PepsiCo's Singh said if he could just get a smidgeon of the 30 billion or so Facebook
status updates published in a given month he'd be flying high," but it is getting harder and harder to do."
The goal, said Singh, is very real real-time marketing. "What is real-time
marketing?," he asked. "Imagine you are in my shoes walking down Fifth Avenue. Walking toward you, you see Lady Gaga. I'd be all excited. I'd be totally crazy. But now imagine something else.
Imagine she has a Pepsi in her hand. I'd be floating. Now hopefully I would pull out my iPhone or BlackBerry and take a shot or photo of her.
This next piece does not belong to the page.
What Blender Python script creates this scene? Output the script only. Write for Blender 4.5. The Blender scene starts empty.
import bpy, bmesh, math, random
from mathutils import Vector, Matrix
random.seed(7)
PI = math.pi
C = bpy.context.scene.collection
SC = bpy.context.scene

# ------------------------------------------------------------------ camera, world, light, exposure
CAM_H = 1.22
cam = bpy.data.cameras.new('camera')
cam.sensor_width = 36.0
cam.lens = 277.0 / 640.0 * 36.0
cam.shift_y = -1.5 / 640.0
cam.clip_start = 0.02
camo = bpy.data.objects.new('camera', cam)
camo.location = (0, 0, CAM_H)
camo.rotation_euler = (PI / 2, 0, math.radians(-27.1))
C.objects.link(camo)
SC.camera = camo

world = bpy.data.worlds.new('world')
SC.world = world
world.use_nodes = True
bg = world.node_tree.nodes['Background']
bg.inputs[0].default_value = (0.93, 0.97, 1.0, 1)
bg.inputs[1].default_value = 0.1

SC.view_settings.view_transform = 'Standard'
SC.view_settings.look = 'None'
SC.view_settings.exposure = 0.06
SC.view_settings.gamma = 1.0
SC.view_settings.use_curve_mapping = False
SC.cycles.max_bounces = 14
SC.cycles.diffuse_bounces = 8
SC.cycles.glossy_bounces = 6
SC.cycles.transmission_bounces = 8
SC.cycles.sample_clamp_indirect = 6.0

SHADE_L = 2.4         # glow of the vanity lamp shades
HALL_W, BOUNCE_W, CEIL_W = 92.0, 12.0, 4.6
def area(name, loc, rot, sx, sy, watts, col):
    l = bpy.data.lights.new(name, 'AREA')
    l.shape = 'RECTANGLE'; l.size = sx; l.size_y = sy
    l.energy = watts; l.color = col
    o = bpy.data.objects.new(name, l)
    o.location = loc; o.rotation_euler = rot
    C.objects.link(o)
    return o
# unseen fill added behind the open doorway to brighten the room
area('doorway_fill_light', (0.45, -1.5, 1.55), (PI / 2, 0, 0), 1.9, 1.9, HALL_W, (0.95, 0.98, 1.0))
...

"But now is where it gets interesting. Imagine I
take the photo, and email it back to Purchase, N.Y. [PepsiCo's headquarters] and within two minutes, a team is mashing up the photo into engagement ads in social, TV, everywhere. Imagine then instead
of launching it on TV, it launches with 10,000 consumers, then is shared with tens of millions of other people. Imagine we went through this whole exercise in a manner of minutes. That for me is
real-time marketing and that's the future."
Singh said that having a content studio or engagement studio is a critical marketing capstone to make it possible to turn something around in ten
minutes instead of having a four-month plan. He said other keys are real-time co-creation, real-time testing, and real-time distribution.
Pepsi's involvement in New York's Fashion Week
demonstrates how real-time should be surrounded by a geographic and cultural frame, said Singh. "It's 'why does it matter now?' During Fashion Week, we launched the Diet Pepsi skinny can. But instead
of doing regular stuff, we thought we would integrate as much into Fashion Week as we could. We hired a journalist to be part of our team who had the best access a journalist could have to Fashion
Week.
"When she published something interesting, we amplified it via social engagement. We also used Twitter and Foursquare to give consumers clues about best events to attend. And for one
week we operated at blurred space between what a media company does and what a brand does."
The brand positioning was centered on "getting the skinny" on fashion and pop culture.
Singh
said he thinks that if anything, geolocation data is under-hyped: "It will matter more -- it will get much, much bigger in the future."
"Think about connecting hyperlocal with physical," he
said. Pepsi is demonstrating a social vending machine during Internet Week that does that. The machine lets users "buy" a friend a soda, then informs the friend of the gift with a Web video message.
The person who gets the gift can then go to another such machine to redeem it.
Singh suggested that marketers create content studios to operate as media distributors in real-time. He
said they should build their own distribution and be able to go from strategy to execution "in seconds," and that they should not limit the capability to digital. Ultimately, he said, "Half your
budget should go to real-time marketing."